Comment alors nourrir ce besoin de sens ?
Comment forger ce « pourquoi », qui comme le disait Nietzsche,  permet de surmonter tous les « comment » ?

Dans les années 90-2000, la notion de projet était la réponse évidente : en décrivant ce que l’entreprise ambitionnait de devenir 10 ans plus tard, le dirigeant ouvrait un espace de conquête censé permettre à chaque collaborateur de trouver le sens de son engagement.

Mais aujourd’hui, à peine imprimé, le projet serait sans doute déjà ringard et dépassé ! Et finalement, notamment pour les jeunes générations, davantage attachées à profiter du présent, une vision à 10 ans est-elle réellement porteuse de sens : devenir la référence sur le marché, le n°1 mondial, le plus grand, le plus fort… ne parait plus susciter l’enthousiasme imaginé parfois par les dirigeants !
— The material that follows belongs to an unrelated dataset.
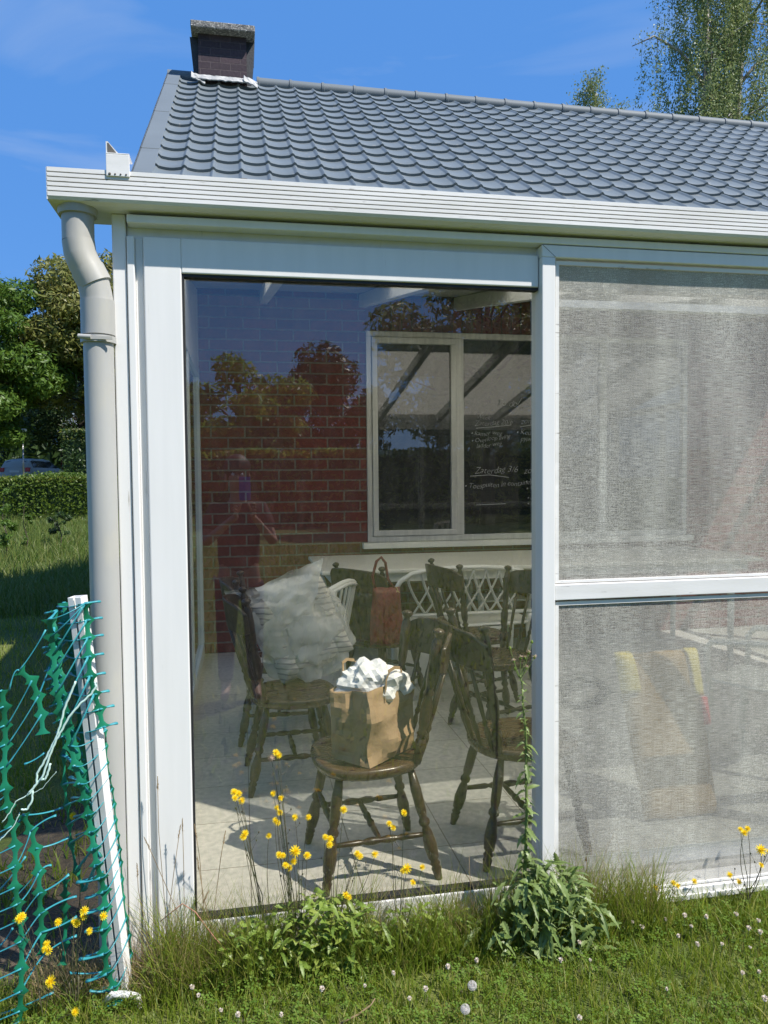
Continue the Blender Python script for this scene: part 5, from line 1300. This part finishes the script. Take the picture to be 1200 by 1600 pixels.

Et si pour construire un sens commun, on parlait d’aventure ?
Si au lieu de rêver d’une destination (un hypothétique « futur meilleur »…), on cherchait plutôt à s’accorder sur le voyage en lui-même, sur ce que nous aimerions vivre, ici et maintenant ?

Comment avons-nous envie de faire le métier ? Dans quelle ambiance voulons-nous travailler ? Quelle expérience souhaiterait-on faire vivre à nos clients ? etc… Car si la notion de sens évoque souvent l’idée de direction ou encore celle de signification, n’oublions pas qu’elle renvoie aussi à celle de perception : le sens (les 5 sens), c’est aussi (ou même d’abord) ce que nous voyons, entendons, sentons, là, tout de suite.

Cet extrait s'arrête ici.